Tarrant'ın saldırıyı sosyal medya hesabı üzerinden canlı yayınla paylaşmasına da değinen Pratt, "Bu tür bir aşırılık eyleminin en uç noktasına gidebileceğini göstermek istiyordu. Yeni Zelanda gibi barışçıl ve uzak ülkede bile böyle bir şey olabiliyorsa, o zaman hiçbir Müslümanın hiçbir yerde güvende olmadığını açıkça gösterdi. Tabii ki amaç da buydu." ifadesini kullandı.

Pratt, terörist Tarrant'ın saldırıyı gerçekleştirme biçimini bilgisayar oyunlarına benzeterek, "Gerçeklik ve sanal gerçeklik arasında geçiş yaşanıyor. Bir bakıma canlı yayın, video ve müziğin birleşimi neredeyse üzerinde oyun etkisi bırakmış gibiydi, insanların oynadığı şu şiddet içeren oyunlardan biri gibi. Neredeyse gerçek dışı bir gerçekliğe sahip olmasına rağmen insanlar bunun gerçek olduğunu biliyordu." şeklinde konuştu.

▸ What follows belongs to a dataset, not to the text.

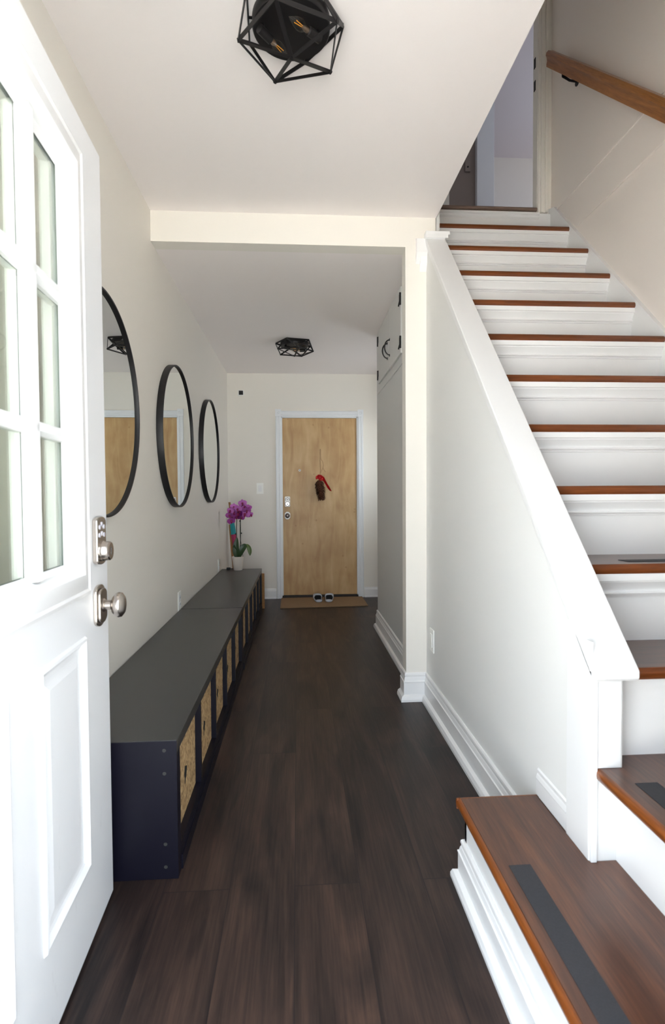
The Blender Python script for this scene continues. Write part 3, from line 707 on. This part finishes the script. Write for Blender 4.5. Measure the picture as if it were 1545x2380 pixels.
for ui,yy in ((0,1.4986),(1,1.4986+BL+.006)):
    for k in range(5):
        y0=yy+.04+k*.3415
        if proto is None: proto=make_box(y0); base_y=y0; o=proto
        else: o=copy_tree(proto); o.location.y=proto.location.y+(y0-base_y)
        o['label']='tan storage box with dark hand slot, %s from the entry in the %s bench'%(ordn[k],['near','far'][ui])
        o['category']='storage box'; o['group']='tan fibre boxes in the bench compartments'
        WM[o]=Matrix.Translation(o.location)

# ---------------------------------------------------------------- ceiling lights
def ceiling_light(cx,cy,zc,az,label,bulbs):
    R1=.156; h1=.112; h2=.074
    t=thing('ceiling_light',label,'ceiling light',(cx,cy,zc-h1),0,'black geometric cage ceiling lights')
    ap=Vector((cx,cy,zc-h1)); c0=Vector((cx,cy,zc-.03))
    Lw=[Vector((cx+R1*math.cos(az+i*2*PI/5),cy+R1*math.sin(az+i*2*PI/5),zc-h2)) for i in range(5)]
    Up=[Vector((cx+R1*math.cos(az+(i+.5)*2*PI/5),cy+R1*math.sin(az+(i+.5)*2*PI/5),zc-.006)) for i in range(5)]
    b=BM(); E_=[]
    for i in range(5):
        E_+=[(ap,Lw[i]),(Lw[i],Lw[(i+1)%5]),(Lw[i],Up[i]),(Lw[i],Up[(i-1)%5]),(Up[i],Up[(i+1)%5])]
    for a,c_ in E_:
        nrm=((a+c_)/2-c0); bar(b,a,c_,.0115,.0028,nrm)
    for p in Lw+[ap]: lathe(b,[(0,-.003),(.006,-.003),(.006,.003),(0,.003)],axm(p,(p-c0)),n=10)
    obj('cage',b,'black',t)
    b=BM(); lathe(b,[(0,-.0005),(.113,-.0005),(.115,-.004),(.115,-.030),(.112,-.034),(0,-.034)],Matrix.Translation((cx,cy,zc)),n=64); obj('canopy',b,'black',t,smooth=True,sharp=40)
    for i in range(5):
        b=BM(); a=Up[i]; m_=(Up[i]+Up[(i+1)%5])/2; q=Vector((cx,cy,a.z))+(m_-Vector((cx,cy,a.z))).normalized()*.11; bar(b,m_,q,.008,.003,(0,0,1)); obj('mounting_tab',b,'black',t)
    for (sx,sy),(ex,ey) in bulbs:
        s=Vector((cx+sx,cy+sy,zc-.052)); e=Vector((cx+ex,cy+ey,zc-.060)); d_=(e-s).normalized()
        b=BM(); tube(b,[s-Vector((0,0,-.02)),s],[.008,.008],8); lathe(b,[(0,-.012),(.0125,-.012),(.0125,.034),(.010,.036),(0,.036)],axm(s,d_),n=20); so=obj('bulb_socket',b,'black',t,smooth=True)
        b=BM(); lathe(b,[(.0085,.034),(.009,.046)],axm(s,d_),n=20); lathe(b,[(.0085,.046),(.012,.052),(.016,.062),(.0165,.070),(.013,.084),(.007,.096),(.0025,.106),(0,.110)],axm(s,d_),n=24); bo=obj('candle_bulb',b,'bulb',so,smooth=True)
        a_,b_=frame(d_); b=BM()
        for u in (-.004,.004): tube(b,[s+d_*.058+a_*u*.6,s+d_*.084+a_*u*1.2],.0011,6)
        obj('filament',b,'filament',bo)
        b=BM(); lathe(b,[(0,.036),(.0075,.036),(.0075,.046),(.004,.056),(0,.058)],axm(s,d_),n=16); obj('bulb_base',b,'brass',bo,smooth=True)
    return t
ceiling_light(-.0075,1.6415,ZC1,.6704,'near ceiling light, black geometric cage over the entry',[((.075,-.005),(-.01,-.08)),((-.085,-.015),(-.01,.065))])
ceiling_light(-.0167,4.48,ZC2,1.169,'far ceiling light, black geometric cage in the back hallway',[((-.07,-.05),(.03,-.03)),((.08,.04),(-.02,.03))])

# ---------------------------------------------------------------- wall fittings
t=thing('security_camera','small white wall sensor with black face high on the end wall','camera',(-.575,YE-.03,2.10))
b=BM(); box(b,-.607,-.543,YE-.03,YE-.0003,2.098,2.165); obj('housing',b,'plastic',t,bevel=.012)
b=BM(); box(b,-.592,-.548,YE-.036,YE-.0295,2.108,2.150); obj('face',b,'blackp',t,bevel=.006)
t=thing('light_switch','white rocker light switch on the end wall left of the wooden door','light switch',(-.388,YE,1.095))
b=BM(); box(b,-.423,-.353,YE-.006,YE-.0005,1.092,1.206); obj('switch_plate',b,'plastic',t,bevel=.002)
b=BM(); hexa(b,[(-.405,YE-.006,1.115),(-.371,YE-.006,1.115),(-.371,YE-.006,1.183),(-.405,YE-.006,1.183),(-.405,YE-.008,1.115),(-.371,YE-.008,1.115),(-.371,YE-.013,1.183),(-.405,YE-.013,1.183)]); obj('rocker',b,'trim',t,bevel=.001)
def outlet_x(name,label,cat,x,s,yc,zc,rocker=False):
    t=thing(name,label,cat,(x,yc,zc-.057))
    b=BM(); xs=sorted((x+s*.0005,x+s*.006)); box(b,xs[0],xs[1],yc-.036,yc+.036,zc-.057,zc+.057); pl=obj('cover_plate',b,'plastic',t,bevel=.002)
    if rocker:
        b=BM(); xs=sorted((x+s*.006,x+s*.010)); box(b,xs[0],xs[1],yc-.017,yc+.017,zc-.033,zc+.033); obj('rocker',b,'plastic',t,bevel=.001)
    else:
        for dz in (-.02,.02):
            b=BM(); xs=sorted((x+s*.005,x+s*.008)); box(b,xs[0],xs[1],yc-.016,yc+.016,zc+dz-.014,zc+dz+.014); so=obj('socket',b,'casing',t,bevel=.002)
            b=BM()
            for dy in (-.006,.006): xs=sorted((x+s*.0075,x+s*.0084)); box(b,xs[0],xs[1],yc+dy-.001,yc+dy+.001,zc+dz-.004,zc+dz+.006)
            obj('slots',b,'blackp',so)
    return t
outlet_x('wall_outlet','white outlet on the left wall just above the middle of the bench','outlet',XL,1,3.255,.445)
outlet_x('wall_outlet','white outlet low on the left wall beside the potted orchid','outlet',XL,1,4.86,.452)
outlet_x('wall_outlet','white rocker plate low on the half wall next to the pillar','outlet',XK,-1,2.622,.346,True)

# ---------------------------------------------------------------- potted orchid
px,py=-.552,4.965
O=thing('potted_orchid','purple orchid in a cream tapered pot on the far end of the bench','plant',(px,py,HB))
b=BM(); lathe(b,[(0,0),(.038,0),(.041,.004),(.054,.120),(.0545,.124),(.052,.125),(.050,.120),(.047,.100),(0,.100)],Matrix.Translation((px,py,HB)),n=40); pot=obj('pot',b,'pot',O,smooth=True,sharp=50)
b=BM(); lathe(b,[(0,.112),(.030,.110),(.0485,.106)],Matrix.Translation((px,py,HB)),n=24); obj('bark',b,'soil',O)
def leaf(pts,wid,m,fold=.25):
    b=BM(); n=len(pts); rows=[]
    P=[Vector(p) for p in pts]
    for i,p in enumerate(P):
        d=(P[min(i+1,n-1)]-P[max(i-1,0)]).normalized(); s=d.cross(Vector((0,-1,.25))).normalized(); up=s.cross(d).normalized()
        rows.append([b.verts.new(p+s*wid[i]*u+up*abs(u)*wid[i]*fold) for u in (-1,-.5,0,.5,1)]+[b.verts.new(p+s*wid[i]*u+up*(abs(u)*wid[i]*fold-.002)) for u in (1,.5,0,-.5,-1)])
    for A,B in zip(rows,rows[1:]):
        for k in range(10): b.faces.new((A[k],A[(k+1)%10],B[(k+1)%10],B[k]))
    b.faces.new(rows[0]); b.faces.new(rows[-1][::-1])
    o=obj('leaf',b,m,O,smooth=True,sharp=60); s_=o.modifiers.new('s','SUBSURF'); s_.levels=1; s_.render_levels=2
zt=HB+.10
leaf([(px-.005,py-.01,zt),(px-.014,py-.02,zt+.06),(px-.016,py-.02,zt+.13),(px-.006,py-.01,zt+.185),(px-.006,py-.008,zt+.205)],[.014,.030,.030,.014,.002],'leaf')
leaf([(px+.002,py-.01,zt),(px+.028,py-.03,zt+.06),(px+.052,py-.03,zt+.115),(px+.075,py-.02,zt+.130),(px+.085,py-.01,zt+.125)],[.010,.024,.032,.022,.002],'leaf')
leaf([(px+.045,py+.0,zt+.10),(px+.080,py-.01,zt+.135),(px+.102,py-.02,zt+.115),(px+.114,py-.02,zt+.065),(px+.112,py-.02,zt+.030)],[.006,.016,.022,.020,.002],'leaf2')
leaf([(px-.01,py+.01,zt),(px-.022,py-.01,zt+.05),(px-.030,py-.02,zt+.10),(px-.028,py-.03,zt+.14)],[.010,.022,.020,.002],'leaf')
stemA=[(px-.006,py,zt),(px-.010,py,zt+.15),(px-.010,py,zt+.30),(px-.002,py-.01,zt+.40),(px+.02,py-.015,zt+.47),(px+.06,py-.02,zt+.50),(px+.10,py-.02,zt+.46)]
stemB=[(px+.012,py+.01,zt),(px+.024,py+.01,zt+.15),(px+.026,py+.005,zt+.28),(px+.028,py,zt+.38),(px+.05,py-.01,zt+.45),(px-.03,py-.01,zt+.47),(px-.05,py-.02,zt+.44)]
for s in (stemA,stemB[:5]):
    b=BM(); tube(b,s,[.0042,.0038,.0036,.0032,.0026,.002,.0015][:len(s)],8); o=obj('flower_stem',b,'stem',O,smooth=True)
b=BM(); tube(b,[(px+.046,py+.01,zt+.02),(px+.034,py+.008,zt+.12),(px+.022,py+.004,zt+.20),(px+.020,py,zt+.36)],.0018,6); obj('support_stake',b,'stem',O)
for q in ((px-.018,py,zt+.232),(px+.034,py,zt+.238),(px+.022,py,zt+.35)):
    b=BM(); lathe(b,[(0,-.007),(.006,-.004),(.007,.003),(0,.008)],axm(q,(1,0,.3)),n=10); obj('stem_clip',b,'blackp',O,smooth=True)
def flower_mesh():
    b=BM()
    def petal(ang,L,Wd,off,cup):
        rows=[]; nn=6
        for i in range(nn+1):
            t=i/nn; r=.003+L*t; w=Wd*math.sin(PI*min(1,.08+.92*t))**.7*(1 if i<nn else .15)
            row=[]
            for u in (-1,-.5,0,.5,1):
                x=r; y=u*w; z=off+cup*t*t-abs(u)*w*.15
                row.append(b.verts.new((x*math.cos(ang)-y*math.sin(ang),x*math.sin(ang)+y*math.cos(ang),z)))
            rows.append(row)
        for A,B in zip(rows,rows[1:]):
            for k in range(4): b.faces.new((A[k],A[k+1],B[k+1],B[k]))
    for a in (90,210,330): petal(math.radians(a),.027,.0115,0,-.006)
    for a in (12,168): petal(math.radians(a),.030,.018,.002,-.004)
    bmesh.ops.solidify(b,geom=b.faces[:],thickness=.0008)
    return b
def lip_mesh():
    b=BM(); lathe(b,[(0,.014),(.006,.011),(.008,.004),(.005,0)],Matrix.Translation((0,0,0)),n=10)
    lathe(b,[(0,.014),(.005,.012),(.007,.006),(.002,.002),(0,.002)],Matrix.Translation((0,-.008,0))@Matrix.Rotation(.5,4,'X'),n=10); return b
# flower positions read from the plant: dx, dz (from px, HB), scale, roll
FL=[(-.068,.505,.9),(-.052,.452,.95),(-.058,.545,.9),(-.030,.580,.9),(.006,.560,1),(-.030,.535,1.05),(.010,.520,1.05),(.048,.612,1),(.028,.545,1),(.068,.580,.95),(.072,.515,1.15),(.090,.545,.9),(-.005,.490,.95),(.100,.572,.8),(.040,.482,.75),(.124,.506,.75)]
fproto=None
for i,(dx,dz,s) in enumerate(FL):
    loc=Vector((dx+.002*R.uniform(-1,1),R.uniform(-.035,.02),dz))
    if fproto is None:
        b=flower_mesh(); fl=obj('flower',b,'petal',O,smooth=True,local=True,sharp=60)
        b=lip_mesh(); lp=obj('lip',b,'lip',fl,smooth=True,local=True)
        fproto=fl
    else: fl=copy_tree(fproto,O)
    fl.location=loc; side=.9 if dx>.1 else .0
    fl.rotation_euler=(PI/2+R.uniform(-.1,.3),R.uniform(-.3,.3),R.uniform(-.5,.5)+side*.9); fl.scale=(s*1.3,s*1.3,s*1.3)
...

Sosyal medya gibi araçlarla aşırı sağcı fikirlerin daha görünür olmaya başladığını vurgulayan Pratt, Avustralya'nın Queensland eyaletinde 12 Aralık 2023'te, 2 polis ve 1 sivilin öldürüldüğü ülkenin ilk köktendinci Hristiyan terör saldırısını hatırlattı. Pratt, şu ifadeleri kullandı:

"Şu anda ABD'de olup bitenler ve benim çok köktenci ve aşırı sağcı olarak adlandırdığım Evanjelik Hristiyanlıkta güçlü bir taban desteğine sahip olan Cumhuriyetçi Partinin hakimiyeti ve bu partinin (eski ABD Başkanı Donald) Trump'la iktidara gelme olasılığı göz önünde bulundurulduğunda şunu söyleyebilirim ki dünyanın birçok yerinde özellikle de belirli bölgelerde aşırı sağa kayma söz konusu. Bu da küresel olarak olmasa da bazı bölgelerde aşırıcılığın artacağını düşündürüyor."

"İnancımızın kökü kabul ve sevgidir"

Pratt, Christchurch'te saldırıya uğrayan camilerden Nur Camisi imamı Cemal Fouda'nın sözlerine atıfta bulunarak, şunları söyledi:

"Ben Hristiyan bir teoloğum ve Cemal Fouda'nın, olaydan bir veya iki hafta sonra düzenlenen büyük merasimde yaptığı açıklamadan son derece memnun oldum. O, hepimizin tek bir ırk olduğunu, insan ırkı olduğunu ve sadece sevgiyle hayatta kalacağımızı ve sevmeyi öğrenmemiz gerektiğini belirtti. Müslüman lider, 'Biz acı çektik ama inancımızın kökü kabul ve sevgidir.' diyordu. Yeni Zelanda'daki seküler toplumdaki pek çok kişi bu bakış açısını bir Müslümandan hiç duymamıştı. Bu, bu tür korkunç bir olaydan çıkan harika sonuçlardan biriydi."

Christchurch kurbanlarının yakınlarına da mesajı olan Pratt, sözlerini, "Selamünaleyküm, Allah bizi korusun. İnşallah bu olaylara yol açan terörün, acının ve yanlış anlamanın üstesinden geleceğiz. Sahip olduğumuz tüm nimetler için Elhamdülillah." şeklinde tamamladı.

2019'daki terör saldırıları

Yeni Zelanda'nın Christchurch kentindeki Nur ve Linwood camilerine 15 Mart 2019'da cuma namazında otomatik silahlarla terör saldırısı düzenlenmişti.

Saldırılarda 51 kişiyi şehit eden, 49 kişiyi yaralayan terörist Brenton Tarrant, Ağustos 2020'de ömür boyu hapis cezasına çarptırılmıştı.